Under Act 987, the Bank of Ghana shall be responsible for regulating the following matters relating to the payment, clearing and settlement systems:

  • Regulating the issuance of electronic money, payment instrument, payment service providers and electronic money business.
  • To ensure that financial services are extended beyond traditional branch-based channels to the domain of every day transactions.
  • Ensuring that electronic money is only provided by authorised financial institutions regulated under the Banks and Specialised Deposit-Taking Institutions Act, 2016 (Act 930) and duly licensed non-bank entities which are engaged solely in the business of electronic money and activities related or incidental to the business of electronic money
  • For the licensing of non-bank financial institutions under the Payment Systems and Services Act 2019
  • For the formulation, monitoring and review of policies on payment systems in Ghana
  • For any other payment system or product, the Bank of Ghana may determine

Under the Act, there are two broad categories of persons who can or who may apply for licenses to operate any business related to electronic businesses, payment systems and services. These are Payment Service Providers and Electronic Money Issuers.                                                                         

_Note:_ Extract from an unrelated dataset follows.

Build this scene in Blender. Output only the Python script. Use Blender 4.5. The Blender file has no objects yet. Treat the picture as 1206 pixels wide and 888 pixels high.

5.1 Payment System Providers

Section 102which is the Interpretation section of the Act, provides the following definitions, which will aid us to understand “payment system providers.”

“Payment system providers” means a body corporate licensed or authorised under this Act to provide payment service;

Payment service” means the provision of service to facilitate transfer of funds from a payer to a payee using various forms of payment instruments or electronic money;

“Payment instrument” means any medium in electronic or written form used for ordering transmission or payment of money;

“Electronic money” means monetary value which is stored electronically or magnetically, and represented by a claim on the issuer which is issued on receipt of funds, redeemable against cash and may be accepted by a person.

According to section 7, a body corporate other than a body corporate regulated under the Banks and Specialised Deposit-Taking Institutions Act, 2016 (Act 930) shall not operate a payment system or provide a payment service without a payment system license issued by the Bank of Ghana in accordance with this Act. This means that all non-bank entities must acquire a license to operate a payment system.  Further, section 10 provides that a corporate body seeking to be a payment service provider which is regulated under Act 930 must apply for authorisation rather than a license. Examples of such institutions are the banks, savings and loans, investment institutions etc.

5.2 Electronic Money Issuers (EMIs)

Again, section 102 provides the definition for “electronic money issuer”. According to the section, “Electronic money issuer” means a payment service provider that issues electronic money. Electronic money has already been defined above.

The Act also permits corporate bodies to register as Dedicated electronic money issuers. An applicant for a license to be a dedicated electronic money issuer, not regulated under the Banks and Specialised Deposit-Taking Institutions Act 2016, must fulfill the following preconditions:

  1. Be duly incorporated under the Companies Act 
  2. Include in its regulations of incorporation a stipulation that the electronic monies owed to its customers are held in trust and shall not be encumbered in case the company is wound up;
  3. Ensure that its significant shareholders and directors are fit and proper persons;
  4. Ensure that it engages in only the business of electronic money and related or incidental activities like money transfers and remittances or set up a separate entity for such business if its main business is different from or not related to electronic money
  5. Ensure that the company has 30% equity participation of a Ghanaian
  6. Ensure that the body has a customer float account holding bank
  7.  Ensure that any other requirement set by the Bank of Ghana is fulfilled

On the 30th of April 2020, the BOG in a press release[9] informed the general public that in furtherance of efforts to deepen financial inclusion and in accordance with Act 987 has issued its first Dedicated Electronic Money Issuer License, to a local Fintech company, Zeepay Ghana Limited. The license authorises Zeepay Ghana Limited, to operate as a Dedicated Electronic Money Issuer, providing the following services: 

  1. Cash In; 
  2. Cash Out; 
  3. P2P Transfers (Peer to Peer); 
  4. Bill Payments;
  5.  Airtime Top-Up; and 
  6. International Money Transfer (IMT). 

Again, the Bank of Ghana on 5th May 2020 announced that it had established a new FinTech and Innovation Office to drive the Bank’s cash-lite, e-payments, and digitisation agenda.                            

5.3 Foreign Participation Under the Act

Under section 8(4) of Act 987 all foreign companies that wish to be service providers or electronic money issuers must have 30% equity holding from a Ghanaian. This 30% requirement is more than what is provided for under the Ghana Investment Promotion Centre (GIPC) Act 2013 (Act 865). Under Act 865, particularly section 28, foreign enterprises that seek to partner with Ghanaians to form a joint venture must have not less than 10% equity participation by a Ghanaian. Presently, the license fee for payment service providers is Gh₵20,000,000[10]. Thirty percent (30%) of that would be Gh₵6,000,000, which is considerably high. It is however important to state that Act 987 does not limit the number of Ghanaians who may participate in a company’s shareholding, neither does the Companies Act. What this means essentially is that a foreign company may partner with as many Ghanaians as possible within the limits of a private or public company, to raise this capital.

6.0 Conclusion 

Financial Technology has become part of our daily lives and it has come to stay. From this point onward, it will only get better and more complex. With time, the most sophisticated transactions will all be in our palm, and executable by the push of a button. The Payment Systems and Services Act 2019 (Act 987) has made progressive provisions to regulate transaction in the FinTech space but as already stated, FinTech is growing very fast and soon, the Act will need some amendments to accommodate these changes.